I’m reading poems that make me laugh out loud. Since they’re poems, the laughter always has other layers and edges, of course, but the laughter comes first. If you have The Oxford Book of American Light Verse, take a look at William Cole’s “What a Friend We Have in Cheeses.” Two of the poets I always rely on for this are James Tate and Frank O’Hara. James Tate’s second book is titled The Oblivion Ha-Ha (you’ll want to look up ha-ha if you only know one meaning), and you can cheer yourself up just by reading through a list of his poems titles: “The Blue Booby,” “The Distant Orgasm,” “To my Great Great Etc. Uncle Patrick Henry,” The Hostile Philharmonic Orchestra,” “Nausea, Coincidence,” “Man with Wooden Leg Escapes Prison.” Or book titles: Hottentot Ossuary, Riven Doggeries, and a collaboration with Bill Knott: Are You Ready Mary Baker Eddy?”
Here are two poems that make me laugh. Please, please suggest others.
POEM [Lana Turner Has Collapsed]
Frank O’Hara
Lana Turner has collapsed!
I was trotting along and suddenly
it started raining and snowing
and you said it was hailing
but hailing hits you on the head
hard so it was really snowing and
raining and I was in such a hurry
to meet you but the traffic
was acting exactly like the sky
and suddenly I see a headline
lana turner has collapsed!
there is no snow in Hollywood
there is no rain in California
I have been to lots of parties
and acted perfectly disgraceful
but I never actually collapsed
oh Lana Turner we love you get up
TEACHING THE APE TO WRITE POEMS
James Tate
They didn’t have much trouble
teaching the ape to write poems:
first they strapped him into the chair,
then tied the pencil around his hand
(the paper had already been nailed down).

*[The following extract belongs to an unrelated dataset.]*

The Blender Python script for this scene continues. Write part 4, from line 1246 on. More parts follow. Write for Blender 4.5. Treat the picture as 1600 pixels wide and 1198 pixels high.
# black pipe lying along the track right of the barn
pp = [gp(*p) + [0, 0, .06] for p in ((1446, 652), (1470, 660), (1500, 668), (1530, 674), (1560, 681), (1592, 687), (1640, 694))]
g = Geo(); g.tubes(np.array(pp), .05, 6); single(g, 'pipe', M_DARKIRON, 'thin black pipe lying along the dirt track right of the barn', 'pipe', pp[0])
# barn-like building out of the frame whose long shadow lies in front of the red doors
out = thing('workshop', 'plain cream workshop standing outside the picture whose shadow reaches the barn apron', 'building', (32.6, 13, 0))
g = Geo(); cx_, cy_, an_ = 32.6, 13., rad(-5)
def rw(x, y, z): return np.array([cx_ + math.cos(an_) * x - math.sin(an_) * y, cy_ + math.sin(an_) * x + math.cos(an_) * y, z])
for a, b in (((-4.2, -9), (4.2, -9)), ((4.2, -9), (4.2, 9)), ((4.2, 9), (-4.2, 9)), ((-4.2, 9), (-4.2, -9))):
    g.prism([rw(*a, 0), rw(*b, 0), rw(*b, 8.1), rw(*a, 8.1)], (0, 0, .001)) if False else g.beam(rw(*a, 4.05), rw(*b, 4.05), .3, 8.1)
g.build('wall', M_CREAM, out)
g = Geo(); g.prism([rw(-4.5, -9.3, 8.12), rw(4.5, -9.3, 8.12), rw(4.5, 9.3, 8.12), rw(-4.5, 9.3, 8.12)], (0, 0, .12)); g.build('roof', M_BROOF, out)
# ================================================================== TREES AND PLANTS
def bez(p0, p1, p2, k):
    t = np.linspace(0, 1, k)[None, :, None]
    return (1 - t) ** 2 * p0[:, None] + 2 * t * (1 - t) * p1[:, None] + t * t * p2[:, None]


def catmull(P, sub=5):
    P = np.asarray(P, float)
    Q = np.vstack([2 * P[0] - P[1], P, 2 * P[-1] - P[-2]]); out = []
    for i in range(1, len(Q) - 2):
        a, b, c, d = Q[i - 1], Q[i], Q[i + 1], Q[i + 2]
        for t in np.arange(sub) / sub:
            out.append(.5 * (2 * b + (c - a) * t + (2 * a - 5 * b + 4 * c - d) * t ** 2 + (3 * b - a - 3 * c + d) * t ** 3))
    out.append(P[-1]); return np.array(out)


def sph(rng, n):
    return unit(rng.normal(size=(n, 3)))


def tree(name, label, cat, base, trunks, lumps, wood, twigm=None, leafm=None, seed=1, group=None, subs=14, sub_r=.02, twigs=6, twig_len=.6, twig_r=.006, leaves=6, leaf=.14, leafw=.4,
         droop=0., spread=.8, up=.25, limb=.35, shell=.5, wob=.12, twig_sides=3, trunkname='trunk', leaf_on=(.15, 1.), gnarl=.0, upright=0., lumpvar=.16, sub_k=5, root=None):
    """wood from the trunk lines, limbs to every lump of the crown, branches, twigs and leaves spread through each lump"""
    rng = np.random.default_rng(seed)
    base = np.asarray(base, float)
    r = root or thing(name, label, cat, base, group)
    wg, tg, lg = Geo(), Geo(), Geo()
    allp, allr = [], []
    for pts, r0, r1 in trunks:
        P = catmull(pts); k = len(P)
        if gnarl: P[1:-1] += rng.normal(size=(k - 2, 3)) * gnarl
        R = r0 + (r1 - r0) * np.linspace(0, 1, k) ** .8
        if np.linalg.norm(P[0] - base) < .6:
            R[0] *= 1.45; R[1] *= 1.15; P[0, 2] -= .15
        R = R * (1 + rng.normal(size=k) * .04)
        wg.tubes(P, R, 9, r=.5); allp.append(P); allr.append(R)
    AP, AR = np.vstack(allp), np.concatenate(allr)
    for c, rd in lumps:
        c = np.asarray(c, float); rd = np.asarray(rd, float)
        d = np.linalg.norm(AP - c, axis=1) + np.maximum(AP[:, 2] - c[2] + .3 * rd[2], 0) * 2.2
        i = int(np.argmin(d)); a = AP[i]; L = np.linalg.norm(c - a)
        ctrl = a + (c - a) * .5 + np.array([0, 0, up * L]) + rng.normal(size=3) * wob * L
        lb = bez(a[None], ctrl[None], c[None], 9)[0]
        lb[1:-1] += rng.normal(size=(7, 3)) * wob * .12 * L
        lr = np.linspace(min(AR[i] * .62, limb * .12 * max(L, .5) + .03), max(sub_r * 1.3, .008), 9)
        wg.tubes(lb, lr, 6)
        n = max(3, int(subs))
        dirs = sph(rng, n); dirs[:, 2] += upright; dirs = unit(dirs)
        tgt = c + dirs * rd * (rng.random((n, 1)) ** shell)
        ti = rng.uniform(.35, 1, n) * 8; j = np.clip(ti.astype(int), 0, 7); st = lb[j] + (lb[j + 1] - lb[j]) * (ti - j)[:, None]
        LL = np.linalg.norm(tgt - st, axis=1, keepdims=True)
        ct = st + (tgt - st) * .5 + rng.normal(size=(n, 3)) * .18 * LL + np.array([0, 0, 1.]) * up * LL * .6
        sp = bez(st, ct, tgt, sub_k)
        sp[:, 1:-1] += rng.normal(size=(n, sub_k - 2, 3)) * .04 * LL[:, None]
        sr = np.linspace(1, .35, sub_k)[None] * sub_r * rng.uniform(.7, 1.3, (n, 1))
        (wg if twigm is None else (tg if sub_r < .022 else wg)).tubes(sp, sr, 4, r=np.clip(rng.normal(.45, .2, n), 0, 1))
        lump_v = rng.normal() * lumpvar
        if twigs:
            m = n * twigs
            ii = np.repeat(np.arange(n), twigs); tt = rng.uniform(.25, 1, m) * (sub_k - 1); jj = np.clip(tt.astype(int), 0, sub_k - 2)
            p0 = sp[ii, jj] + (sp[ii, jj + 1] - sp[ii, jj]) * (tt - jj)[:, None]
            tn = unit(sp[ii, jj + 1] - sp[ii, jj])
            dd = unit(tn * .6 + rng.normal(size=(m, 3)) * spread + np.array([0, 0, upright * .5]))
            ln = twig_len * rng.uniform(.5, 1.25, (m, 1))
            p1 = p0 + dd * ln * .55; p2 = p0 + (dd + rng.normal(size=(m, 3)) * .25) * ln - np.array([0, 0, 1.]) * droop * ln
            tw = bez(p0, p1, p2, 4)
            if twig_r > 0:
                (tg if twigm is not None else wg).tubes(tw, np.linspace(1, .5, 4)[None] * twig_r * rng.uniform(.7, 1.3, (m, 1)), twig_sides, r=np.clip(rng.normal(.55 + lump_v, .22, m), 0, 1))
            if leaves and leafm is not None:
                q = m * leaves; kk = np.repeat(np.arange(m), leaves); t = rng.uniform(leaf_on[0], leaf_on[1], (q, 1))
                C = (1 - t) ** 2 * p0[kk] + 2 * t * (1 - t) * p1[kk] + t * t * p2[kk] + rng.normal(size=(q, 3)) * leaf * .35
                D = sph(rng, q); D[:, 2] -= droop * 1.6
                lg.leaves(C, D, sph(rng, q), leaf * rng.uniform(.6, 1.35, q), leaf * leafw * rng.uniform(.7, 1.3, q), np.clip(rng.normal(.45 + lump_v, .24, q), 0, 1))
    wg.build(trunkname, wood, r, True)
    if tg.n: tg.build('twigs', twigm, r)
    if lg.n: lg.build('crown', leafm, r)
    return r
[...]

Then Dr. Bluespire leaned over his shoulder
and whispered into his ear:
‘You look like a god sitting there.
Why don’t you try writing something?’
9 Comments
Um, Ogden Nash. Really!
Absolutely. Any particular favorites?
I’ve evidently conflated
Perils of Thinking
Anonymous
A CENTIPEDE was happy quite,
Until a frog in fun
Said, “Pray, which leg comes after which?”
This raised her mind to such a pitch,
She lay distracted in the ditch 5
Considering how to run.
and
The Centipede
by Ogden Nash
I objurgate the centipede,
A bug we do not really need.
At sleepy-time he beats a path
Straight to the bedroom or the bath.
You always wallop where he’s not,
Or, if he is, he makes a spot.
I especially love the last two lines.
Sharon, Don’t miss the middle poems of John Skoyles’s INSIDE JOB, especcially “Spite Fence.” Likewise Bruce Bennett’s JUST ANOTHER DAY IN JUST OUR TOWN: POEMS NEW AND SELECTED 2000-2016 especially “ExCathedra,” “Writers and Marriage,” and “My Last Word.”
Thanks for this, DeWitt.
Tate never fails to make me laugh. ‘Teaching the Ape to Write Poems” is one of my favorites and I used to open my own poetry readings with it. Also this from his poem about doctors: “Who gets to see most naked people? Not poets.”
You introduced me to Heather McHugh’s word humor this year. It can be dry on the page, but the funny comes out when you hear her read in front of a crowd. https://www.youtube.com/watch?v=8F2ylB0LpVM
Here’s one I like:
Spectacles
I don’t move
but the grass in the window
does an utter
smear campaign. The tree reverts
to wet green, and the irises
with a saliva of high shine
cast even the mud of what I can see
blue as a colorfast blood. I’m no longer
a man of distinction: a window fills
with resemblances, a face like mine, and evening’s
long damp beard like lawn. The paperboy appears
to wheel familiarly across my vision, trick
of doubles, only to leave
warped tracks. This is no news,
good news. I don’t move
in the dark. My wire-rimmed glasses
sprawl on the desk, either a bright
suggestion to the uncorrected
eye, or a small
wrecked bicycle.
– Heather McHugh, from Hinge & Sign, p. 93
Thanks for this and for the link to her reading–spectacular.